[Records with scene code]
· · · ·
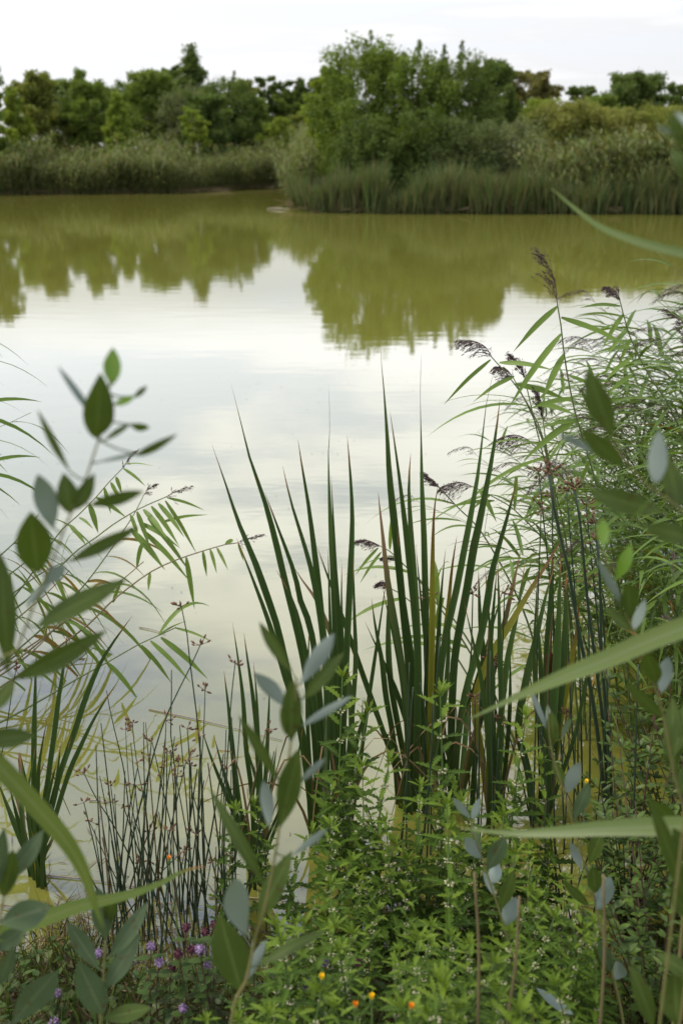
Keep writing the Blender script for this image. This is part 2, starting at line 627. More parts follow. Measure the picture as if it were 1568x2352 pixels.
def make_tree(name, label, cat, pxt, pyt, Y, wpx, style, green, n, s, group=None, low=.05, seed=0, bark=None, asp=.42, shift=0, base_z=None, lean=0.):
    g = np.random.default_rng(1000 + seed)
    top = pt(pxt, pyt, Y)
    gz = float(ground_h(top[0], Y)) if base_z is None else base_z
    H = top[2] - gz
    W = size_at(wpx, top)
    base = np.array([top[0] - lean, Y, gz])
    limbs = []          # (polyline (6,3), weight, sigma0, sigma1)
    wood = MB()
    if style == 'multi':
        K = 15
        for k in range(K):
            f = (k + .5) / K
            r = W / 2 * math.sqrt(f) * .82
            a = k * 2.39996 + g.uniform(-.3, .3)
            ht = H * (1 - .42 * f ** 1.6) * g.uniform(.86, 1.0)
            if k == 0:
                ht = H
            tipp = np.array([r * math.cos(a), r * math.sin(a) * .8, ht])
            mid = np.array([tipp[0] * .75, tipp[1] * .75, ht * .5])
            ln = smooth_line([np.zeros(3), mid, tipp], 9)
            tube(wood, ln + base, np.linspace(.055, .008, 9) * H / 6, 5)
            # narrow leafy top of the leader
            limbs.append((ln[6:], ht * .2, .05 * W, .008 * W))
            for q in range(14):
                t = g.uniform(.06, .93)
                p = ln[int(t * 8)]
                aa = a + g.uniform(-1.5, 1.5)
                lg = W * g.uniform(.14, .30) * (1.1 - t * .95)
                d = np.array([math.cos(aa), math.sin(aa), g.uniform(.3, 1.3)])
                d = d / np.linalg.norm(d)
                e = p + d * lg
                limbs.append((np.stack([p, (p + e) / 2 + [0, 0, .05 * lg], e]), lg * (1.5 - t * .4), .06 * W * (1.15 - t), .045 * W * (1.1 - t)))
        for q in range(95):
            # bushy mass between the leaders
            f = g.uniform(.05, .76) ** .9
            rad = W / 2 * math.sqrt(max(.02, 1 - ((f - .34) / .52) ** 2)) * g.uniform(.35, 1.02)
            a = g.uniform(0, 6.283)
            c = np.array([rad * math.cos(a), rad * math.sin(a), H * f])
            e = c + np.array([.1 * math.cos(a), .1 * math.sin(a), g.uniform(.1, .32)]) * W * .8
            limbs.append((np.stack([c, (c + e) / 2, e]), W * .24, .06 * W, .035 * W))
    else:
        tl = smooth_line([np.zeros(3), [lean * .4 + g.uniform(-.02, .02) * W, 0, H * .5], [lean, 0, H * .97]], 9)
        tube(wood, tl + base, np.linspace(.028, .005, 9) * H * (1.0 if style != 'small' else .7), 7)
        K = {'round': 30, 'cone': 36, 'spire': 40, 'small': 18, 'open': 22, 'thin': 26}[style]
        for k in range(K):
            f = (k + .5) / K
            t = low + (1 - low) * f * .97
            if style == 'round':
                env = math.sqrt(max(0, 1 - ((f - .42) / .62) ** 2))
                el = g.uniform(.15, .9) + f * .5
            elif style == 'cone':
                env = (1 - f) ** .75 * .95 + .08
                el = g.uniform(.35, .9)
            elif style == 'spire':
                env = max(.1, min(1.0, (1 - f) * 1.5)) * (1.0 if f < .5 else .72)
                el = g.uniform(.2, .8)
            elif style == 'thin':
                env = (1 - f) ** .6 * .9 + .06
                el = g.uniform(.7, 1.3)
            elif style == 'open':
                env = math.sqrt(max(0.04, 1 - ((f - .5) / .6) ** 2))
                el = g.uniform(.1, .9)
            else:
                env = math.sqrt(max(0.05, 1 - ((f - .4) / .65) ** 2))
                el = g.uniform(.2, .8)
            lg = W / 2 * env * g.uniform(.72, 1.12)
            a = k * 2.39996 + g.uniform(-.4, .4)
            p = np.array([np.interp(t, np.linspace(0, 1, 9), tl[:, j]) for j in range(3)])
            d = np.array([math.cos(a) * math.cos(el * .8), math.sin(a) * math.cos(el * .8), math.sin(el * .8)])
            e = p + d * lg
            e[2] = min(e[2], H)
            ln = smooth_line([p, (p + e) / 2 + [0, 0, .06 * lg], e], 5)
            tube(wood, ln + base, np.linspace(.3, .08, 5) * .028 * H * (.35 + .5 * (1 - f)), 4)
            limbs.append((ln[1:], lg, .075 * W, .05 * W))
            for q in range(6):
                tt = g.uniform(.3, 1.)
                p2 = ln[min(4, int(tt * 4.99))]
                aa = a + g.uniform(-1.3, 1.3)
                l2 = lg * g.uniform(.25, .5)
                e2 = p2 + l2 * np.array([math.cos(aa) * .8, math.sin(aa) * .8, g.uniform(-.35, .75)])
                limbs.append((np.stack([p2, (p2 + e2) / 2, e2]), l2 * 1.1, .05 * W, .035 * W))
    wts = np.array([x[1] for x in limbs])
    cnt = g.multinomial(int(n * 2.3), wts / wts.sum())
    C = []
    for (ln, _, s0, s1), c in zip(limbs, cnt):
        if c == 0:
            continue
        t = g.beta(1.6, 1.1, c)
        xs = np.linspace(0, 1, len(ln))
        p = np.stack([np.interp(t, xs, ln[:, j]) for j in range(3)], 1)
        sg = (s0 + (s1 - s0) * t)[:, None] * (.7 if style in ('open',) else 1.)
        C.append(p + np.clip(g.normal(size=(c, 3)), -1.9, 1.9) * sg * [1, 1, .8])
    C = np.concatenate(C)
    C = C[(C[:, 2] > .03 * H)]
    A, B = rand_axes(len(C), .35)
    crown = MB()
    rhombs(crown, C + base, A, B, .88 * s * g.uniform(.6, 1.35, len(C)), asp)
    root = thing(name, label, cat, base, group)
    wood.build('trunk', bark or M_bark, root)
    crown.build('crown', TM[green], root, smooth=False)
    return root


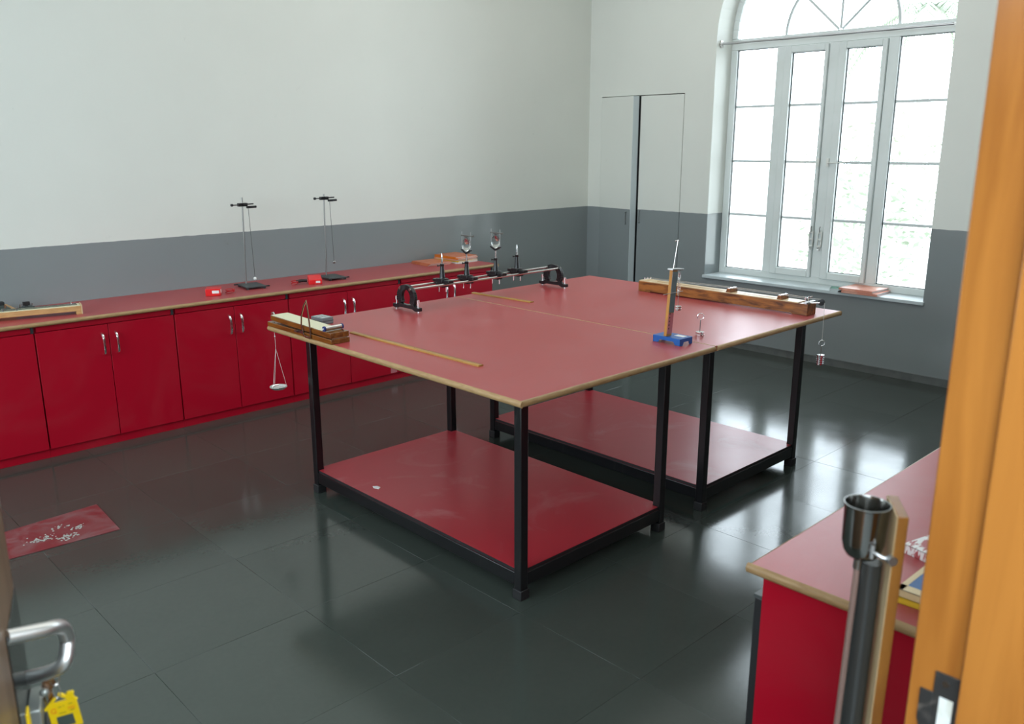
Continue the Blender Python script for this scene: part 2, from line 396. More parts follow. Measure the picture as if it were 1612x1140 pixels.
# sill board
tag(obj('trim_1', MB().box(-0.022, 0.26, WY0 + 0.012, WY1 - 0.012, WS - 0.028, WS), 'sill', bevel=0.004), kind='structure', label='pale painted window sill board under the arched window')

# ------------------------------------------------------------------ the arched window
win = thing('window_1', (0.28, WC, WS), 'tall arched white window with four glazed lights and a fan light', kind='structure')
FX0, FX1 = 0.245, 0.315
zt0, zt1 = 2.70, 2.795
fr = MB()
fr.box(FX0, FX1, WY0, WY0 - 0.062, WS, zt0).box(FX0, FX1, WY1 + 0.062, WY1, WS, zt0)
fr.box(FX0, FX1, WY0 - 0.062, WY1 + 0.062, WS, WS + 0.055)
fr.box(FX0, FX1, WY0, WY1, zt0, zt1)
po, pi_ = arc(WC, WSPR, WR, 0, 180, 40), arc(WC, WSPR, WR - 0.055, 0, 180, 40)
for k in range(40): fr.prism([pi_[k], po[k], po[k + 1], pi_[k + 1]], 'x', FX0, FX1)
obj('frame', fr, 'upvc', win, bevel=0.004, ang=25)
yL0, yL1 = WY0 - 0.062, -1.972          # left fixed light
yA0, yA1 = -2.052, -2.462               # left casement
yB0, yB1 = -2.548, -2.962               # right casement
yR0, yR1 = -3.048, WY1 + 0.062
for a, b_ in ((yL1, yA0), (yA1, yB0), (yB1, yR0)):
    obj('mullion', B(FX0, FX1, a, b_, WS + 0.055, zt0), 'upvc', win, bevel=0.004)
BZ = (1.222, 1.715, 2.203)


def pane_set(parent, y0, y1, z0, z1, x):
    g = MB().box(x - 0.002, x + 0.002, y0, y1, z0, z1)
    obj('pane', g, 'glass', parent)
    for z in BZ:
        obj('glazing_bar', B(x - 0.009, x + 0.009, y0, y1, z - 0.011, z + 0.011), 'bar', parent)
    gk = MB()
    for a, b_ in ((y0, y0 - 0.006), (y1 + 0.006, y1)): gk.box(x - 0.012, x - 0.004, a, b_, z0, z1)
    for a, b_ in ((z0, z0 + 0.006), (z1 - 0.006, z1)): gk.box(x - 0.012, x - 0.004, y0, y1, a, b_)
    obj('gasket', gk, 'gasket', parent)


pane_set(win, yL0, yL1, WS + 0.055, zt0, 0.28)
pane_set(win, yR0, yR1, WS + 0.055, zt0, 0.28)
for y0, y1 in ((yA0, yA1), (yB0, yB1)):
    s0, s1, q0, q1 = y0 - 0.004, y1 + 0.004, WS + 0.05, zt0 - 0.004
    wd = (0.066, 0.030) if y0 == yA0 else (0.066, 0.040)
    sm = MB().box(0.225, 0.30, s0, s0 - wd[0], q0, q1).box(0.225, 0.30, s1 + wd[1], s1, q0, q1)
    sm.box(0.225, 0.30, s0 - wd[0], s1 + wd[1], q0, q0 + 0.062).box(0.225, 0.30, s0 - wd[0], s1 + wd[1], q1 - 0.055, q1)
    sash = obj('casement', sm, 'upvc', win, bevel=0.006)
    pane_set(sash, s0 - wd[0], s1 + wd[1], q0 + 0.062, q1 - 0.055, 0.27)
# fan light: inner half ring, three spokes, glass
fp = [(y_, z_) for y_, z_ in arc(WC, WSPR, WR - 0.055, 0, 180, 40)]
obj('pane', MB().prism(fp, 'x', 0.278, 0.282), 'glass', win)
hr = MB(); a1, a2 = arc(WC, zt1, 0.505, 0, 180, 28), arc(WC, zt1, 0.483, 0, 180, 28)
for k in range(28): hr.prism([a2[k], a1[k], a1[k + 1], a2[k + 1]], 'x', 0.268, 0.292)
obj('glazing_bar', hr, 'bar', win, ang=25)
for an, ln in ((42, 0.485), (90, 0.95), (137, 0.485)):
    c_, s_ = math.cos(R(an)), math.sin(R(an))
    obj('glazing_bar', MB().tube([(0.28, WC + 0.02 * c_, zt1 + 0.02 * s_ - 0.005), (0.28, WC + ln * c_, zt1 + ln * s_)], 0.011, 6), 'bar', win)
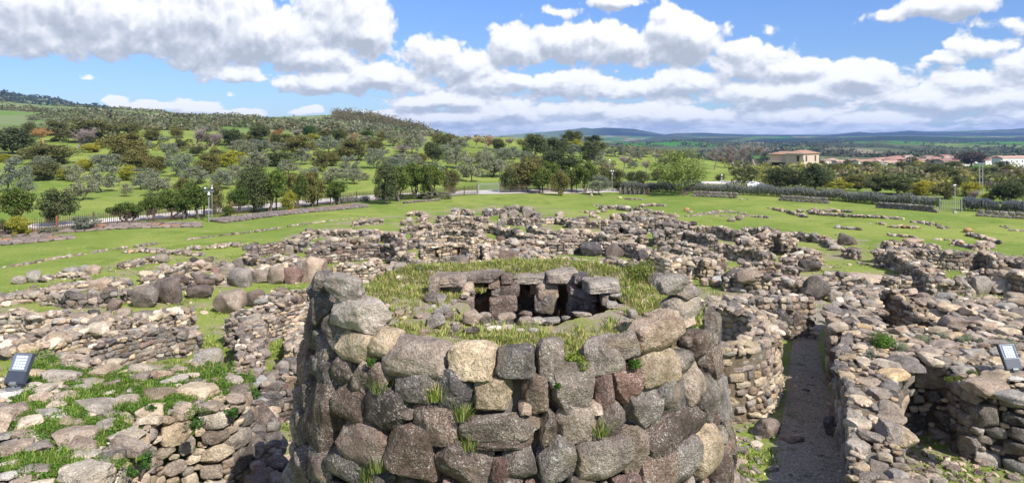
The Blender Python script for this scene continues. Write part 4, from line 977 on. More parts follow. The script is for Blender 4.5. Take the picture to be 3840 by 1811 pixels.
· · · ·
_WORK INSTRUCTIONS_: Start with the line that contains "Continue the Blender" and end with the line that contains "tag(obj('trim_1', MB().box(-0.022, 0.26, WY0"; give those lines again exactly, and no others.

_EXERCISE OUTPUT_:
Continue the Blender Python script for this scene: part 2, from line 396. More parts follow. Measure the picture as if it were 1612x1140 pixels.
# sill board
tag(obj('trim_1', MB().box(-0.022, 0.26, WY0 + 0.012, WY1 - 0.012, WS - 0.028, WS), 'sill', bevel=0.004), kind='structure', label='pale painted window sill board under the arched window')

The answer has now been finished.